Sunrise at Sunrise Point

This Bryce Canyon National Park itinerary begins with an iconic sunrise view. Sunrise point is an obvious choice for sunrise, but you can catch great views from most of the northern rim. Watch the sun come up over the hoodoos, slowly lighting up the valley beneath you. If you get lucky, vibrant sunrises make the canyon look like its on fire. There’s no better way to wake up.

We like to make a coffee at camp before watching sunrises. Waking up to the smell of butane and ground coffee reminds me of when I was young. We’d wake up to that combination of smells and sip on hot chocolate while eating dry Quaker Oat squares. Whether its coffee or hot chocolate, I highly recommend getting something to sip on while you watch the sunrise – I find that a hot bev gives you ‘permission’ to start your day a little more slowly and gently. Once the sun has fully risen and your hot drink has warmed you from the inside out, get moving! It’s hiking time.

Hike the Fairyland Loop Trail

The Fairyland Loop Trail is my FAVORITE hike in Bryce. It’s absolutely spectacular. This trail takes you along the Rim Trail so you get a view over the canyon before descending down on the Fairyland Trail to hike among the hoodoos. While the hike officially starts from Fairyland Point, you can also start from Sunrise Point so that you don’t need to drive from your sunrise spot.

The Fairyland Loop Trail is a little bit longer than the other hikes in Bryce Canyon National Park. It takes about half a day and is roughly 8 miles. If that sounds a bit too strenuous for you, the Navajo and Queen’s Garden Trails are also popular trails. While more crowded, they have great views of the hoodoos and are iconic Bryce Canyon hikes!

You can read my full guide to the Fairyland Loop, Bryce’s ultimate hidden gem, here.

Drive the 18 mile Bryce Scenic Drive

The Bryce Scenic Drive takes you on the main road through the park and to scenic viewpoints that are often missed! The first three miles of the scenic drive bring you along the Bryce Amphitheater, where you can stop at Sunrise Point, Sunset Point, and Inspiration Point.

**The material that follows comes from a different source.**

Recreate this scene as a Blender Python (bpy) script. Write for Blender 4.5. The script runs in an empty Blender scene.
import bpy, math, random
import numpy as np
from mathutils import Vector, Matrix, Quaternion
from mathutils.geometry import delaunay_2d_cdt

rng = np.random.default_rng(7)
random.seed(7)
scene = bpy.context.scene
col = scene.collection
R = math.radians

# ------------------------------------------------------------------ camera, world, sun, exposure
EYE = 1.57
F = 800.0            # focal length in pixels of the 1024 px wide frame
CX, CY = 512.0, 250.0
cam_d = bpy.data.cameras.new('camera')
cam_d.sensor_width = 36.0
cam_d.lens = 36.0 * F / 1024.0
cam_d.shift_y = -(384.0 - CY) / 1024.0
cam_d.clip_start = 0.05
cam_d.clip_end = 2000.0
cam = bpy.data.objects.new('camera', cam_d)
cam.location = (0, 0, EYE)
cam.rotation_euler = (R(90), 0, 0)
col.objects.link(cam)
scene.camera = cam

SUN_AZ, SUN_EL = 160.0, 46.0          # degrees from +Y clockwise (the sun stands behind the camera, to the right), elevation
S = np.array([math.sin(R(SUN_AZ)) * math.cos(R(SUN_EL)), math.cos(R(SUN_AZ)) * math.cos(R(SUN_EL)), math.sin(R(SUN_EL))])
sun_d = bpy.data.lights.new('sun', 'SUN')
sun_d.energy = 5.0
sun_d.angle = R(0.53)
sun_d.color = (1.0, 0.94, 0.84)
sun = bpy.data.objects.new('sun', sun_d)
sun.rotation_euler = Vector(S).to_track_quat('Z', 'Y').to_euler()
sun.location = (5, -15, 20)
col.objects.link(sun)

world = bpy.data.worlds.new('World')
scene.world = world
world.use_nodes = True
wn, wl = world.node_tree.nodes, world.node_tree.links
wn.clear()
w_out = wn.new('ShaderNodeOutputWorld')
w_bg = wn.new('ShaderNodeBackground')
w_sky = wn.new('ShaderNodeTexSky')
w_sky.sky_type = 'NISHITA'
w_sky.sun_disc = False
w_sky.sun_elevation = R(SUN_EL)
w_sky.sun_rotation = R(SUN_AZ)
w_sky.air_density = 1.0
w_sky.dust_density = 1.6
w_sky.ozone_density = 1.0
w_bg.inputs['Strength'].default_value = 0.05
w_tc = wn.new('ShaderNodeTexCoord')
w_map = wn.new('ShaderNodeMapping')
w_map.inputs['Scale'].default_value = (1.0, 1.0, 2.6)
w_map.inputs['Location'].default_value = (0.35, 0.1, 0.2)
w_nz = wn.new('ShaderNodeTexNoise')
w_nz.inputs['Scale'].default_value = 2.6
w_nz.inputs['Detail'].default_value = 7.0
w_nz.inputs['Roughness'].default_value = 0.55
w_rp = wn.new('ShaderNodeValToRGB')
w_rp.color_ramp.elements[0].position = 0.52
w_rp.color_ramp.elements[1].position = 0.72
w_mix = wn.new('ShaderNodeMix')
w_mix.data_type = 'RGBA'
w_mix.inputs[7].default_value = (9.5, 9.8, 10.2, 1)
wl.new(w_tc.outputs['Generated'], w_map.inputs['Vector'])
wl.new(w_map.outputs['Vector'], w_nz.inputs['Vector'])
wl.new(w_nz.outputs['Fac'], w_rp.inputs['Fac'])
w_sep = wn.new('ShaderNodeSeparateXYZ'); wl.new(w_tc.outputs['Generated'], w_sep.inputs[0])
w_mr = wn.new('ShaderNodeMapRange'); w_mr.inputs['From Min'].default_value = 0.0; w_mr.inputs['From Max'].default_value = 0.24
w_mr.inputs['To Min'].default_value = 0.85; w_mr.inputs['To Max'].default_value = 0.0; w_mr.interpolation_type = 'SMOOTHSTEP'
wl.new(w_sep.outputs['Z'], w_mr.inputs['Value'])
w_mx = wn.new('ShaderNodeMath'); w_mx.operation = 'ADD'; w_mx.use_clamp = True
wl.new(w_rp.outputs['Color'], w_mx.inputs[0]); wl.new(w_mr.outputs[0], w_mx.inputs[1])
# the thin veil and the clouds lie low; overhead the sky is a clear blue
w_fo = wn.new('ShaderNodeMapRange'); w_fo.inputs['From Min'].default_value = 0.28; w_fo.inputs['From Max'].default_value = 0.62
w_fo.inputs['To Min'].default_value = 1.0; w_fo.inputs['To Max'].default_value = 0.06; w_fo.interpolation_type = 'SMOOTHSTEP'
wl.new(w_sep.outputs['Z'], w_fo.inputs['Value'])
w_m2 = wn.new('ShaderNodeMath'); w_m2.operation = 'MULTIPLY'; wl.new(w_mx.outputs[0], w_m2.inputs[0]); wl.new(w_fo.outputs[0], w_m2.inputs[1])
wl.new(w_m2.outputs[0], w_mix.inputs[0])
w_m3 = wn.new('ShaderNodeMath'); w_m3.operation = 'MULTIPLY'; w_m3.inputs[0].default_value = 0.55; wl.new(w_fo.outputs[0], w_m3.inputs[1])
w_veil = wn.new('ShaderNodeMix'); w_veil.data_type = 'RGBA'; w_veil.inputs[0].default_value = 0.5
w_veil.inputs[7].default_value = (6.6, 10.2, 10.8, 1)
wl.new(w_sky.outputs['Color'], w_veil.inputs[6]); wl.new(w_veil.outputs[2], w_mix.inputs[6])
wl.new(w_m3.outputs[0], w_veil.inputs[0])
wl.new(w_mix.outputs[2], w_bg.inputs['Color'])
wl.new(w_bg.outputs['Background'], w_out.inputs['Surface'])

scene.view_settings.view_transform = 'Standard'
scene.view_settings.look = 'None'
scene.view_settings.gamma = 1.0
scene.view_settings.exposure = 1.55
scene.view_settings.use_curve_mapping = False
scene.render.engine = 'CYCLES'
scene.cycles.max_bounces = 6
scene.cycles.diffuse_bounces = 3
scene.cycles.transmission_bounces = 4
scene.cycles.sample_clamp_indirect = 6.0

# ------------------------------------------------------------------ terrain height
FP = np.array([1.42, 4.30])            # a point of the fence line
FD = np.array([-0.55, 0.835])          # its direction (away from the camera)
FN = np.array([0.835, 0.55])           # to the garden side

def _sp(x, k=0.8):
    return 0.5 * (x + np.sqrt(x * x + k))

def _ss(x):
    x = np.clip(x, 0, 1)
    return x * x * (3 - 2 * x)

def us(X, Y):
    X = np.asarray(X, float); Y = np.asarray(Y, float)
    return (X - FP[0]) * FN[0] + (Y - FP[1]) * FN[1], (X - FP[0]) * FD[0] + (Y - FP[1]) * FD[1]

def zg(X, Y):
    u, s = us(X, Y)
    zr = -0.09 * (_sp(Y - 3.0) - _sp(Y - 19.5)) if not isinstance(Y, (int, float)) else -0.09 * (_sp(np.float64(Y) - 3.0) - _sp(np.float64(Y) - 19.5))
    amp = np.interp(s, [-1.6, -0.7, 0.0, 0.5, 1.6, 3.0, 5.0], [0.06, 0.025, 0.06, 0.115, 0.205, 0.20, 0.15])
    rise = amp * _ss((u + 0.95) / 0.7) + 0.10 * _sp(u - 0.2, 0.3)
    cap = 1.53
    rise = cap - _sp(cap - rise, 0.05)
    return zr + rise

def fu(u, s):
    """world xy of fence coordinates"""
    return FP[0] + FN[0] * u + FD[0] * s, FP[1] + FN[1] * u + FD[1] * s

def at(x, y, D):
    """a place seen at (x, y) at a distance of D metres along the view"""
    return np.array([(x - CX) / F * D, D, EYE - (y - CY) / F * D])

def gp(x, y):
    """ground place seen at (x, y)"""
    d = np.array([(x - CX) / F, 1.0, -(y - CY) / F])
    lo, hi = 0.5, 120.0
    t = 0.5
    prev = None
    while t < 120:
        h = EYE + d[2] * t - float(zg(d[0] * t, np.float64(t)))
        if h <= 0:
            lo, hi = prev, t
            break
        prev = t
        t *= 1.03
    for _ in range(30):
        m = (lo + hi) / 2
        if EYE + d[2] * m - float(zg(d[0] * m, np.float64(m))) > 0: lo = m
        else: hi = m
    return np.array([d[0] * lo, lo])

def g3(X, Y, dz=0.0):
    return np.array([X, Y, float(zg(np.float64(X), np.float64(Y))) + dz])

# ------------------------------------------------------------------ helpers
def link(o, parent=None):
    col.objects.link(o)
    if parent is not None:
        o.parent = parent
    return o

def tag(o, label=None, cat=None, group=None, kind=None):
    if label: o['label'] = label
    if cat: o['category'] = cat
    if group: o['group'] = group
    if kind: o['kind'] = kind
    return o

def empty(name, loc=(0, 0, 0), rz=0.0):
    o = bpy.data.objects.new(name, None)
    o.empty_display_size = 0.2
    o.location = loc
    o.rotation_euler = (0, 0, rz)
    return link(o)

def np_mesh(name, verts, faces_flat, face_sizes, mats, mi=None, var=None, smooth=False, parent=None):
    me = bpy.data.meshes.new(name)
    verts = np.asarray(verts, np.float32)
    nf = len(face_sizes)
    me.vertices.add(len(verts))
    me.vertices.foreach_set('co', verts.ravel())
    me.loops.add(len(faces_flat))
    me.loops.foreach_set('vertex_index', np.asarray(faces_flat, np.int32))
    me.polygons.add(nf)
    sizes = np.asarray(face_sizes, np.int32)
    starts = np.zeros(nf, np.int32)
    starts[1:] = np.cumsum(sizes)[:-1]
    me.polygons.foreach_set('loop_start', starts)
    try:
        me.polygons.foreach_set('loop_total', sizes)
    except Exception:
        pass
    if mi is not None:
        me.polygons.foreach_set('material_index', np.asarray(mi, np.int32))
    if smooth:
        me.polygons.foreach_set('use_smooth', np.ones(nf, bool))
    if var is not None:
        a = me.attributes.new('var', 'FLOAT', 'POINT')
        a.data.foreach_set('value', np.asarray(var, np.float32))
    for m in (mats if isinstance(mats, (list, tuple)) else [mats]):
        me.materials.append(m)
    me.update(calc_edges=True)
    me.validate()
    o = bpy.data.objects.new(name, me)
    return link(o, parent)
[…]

As you venture further into the Southern part of the park, you can visit 9 other incredible stops. We particularly loved seeing the Natural Bridge Overlook and Rainbow Point.

We went in the late afternoon, just before sunset. This is a great time to drive along the scenic route because everything shimmers in that golden hour light. Make sure that you leave enough time to see all of the stops before sunset. Sunset isn’t great at Bryce Canyon National Park because the hoodoos fall into the shadows. We may have left just a *tad* too late, so err on the side of being early.

Where to Stay Near Bryce Canyon National Park

Bryce, Utah is the town just outside of the national park. There are two main places to stay here. Ruby’s Inn, which has been around since the beginning of tourism at Bryce Canyon, and the Best Western Plus across the road.

We stayed at the Best Western Plus during our last trip to Bryce Canyon and had a great stay. The rooms were large and we had two Queen beds and a view over the property. We were able to be properly fueled up for our hikes with the breakfast buffet, and when we had to leave early, they gave us boxes so we could take our breakfasts to go. There’s also a gym (in case your hike wasn’t strenuous enough!) and a hot tub (in case your hike was a little too strenuous!).

Camping in Bryce National Park

There are two campgrounds in Bryce Canyon National Park that are open during the summertime – North Campground and Sunset Campground. Reservations can run out within minutes of the booking season opening, so make sure you prepare and book as early as possible!

We hope that this one day in Bryce Canyon National Park itinerary helps you have an incredible day in a beautiful place! This park is small but breathtaking and is certainly worth a visit if you’re in the area.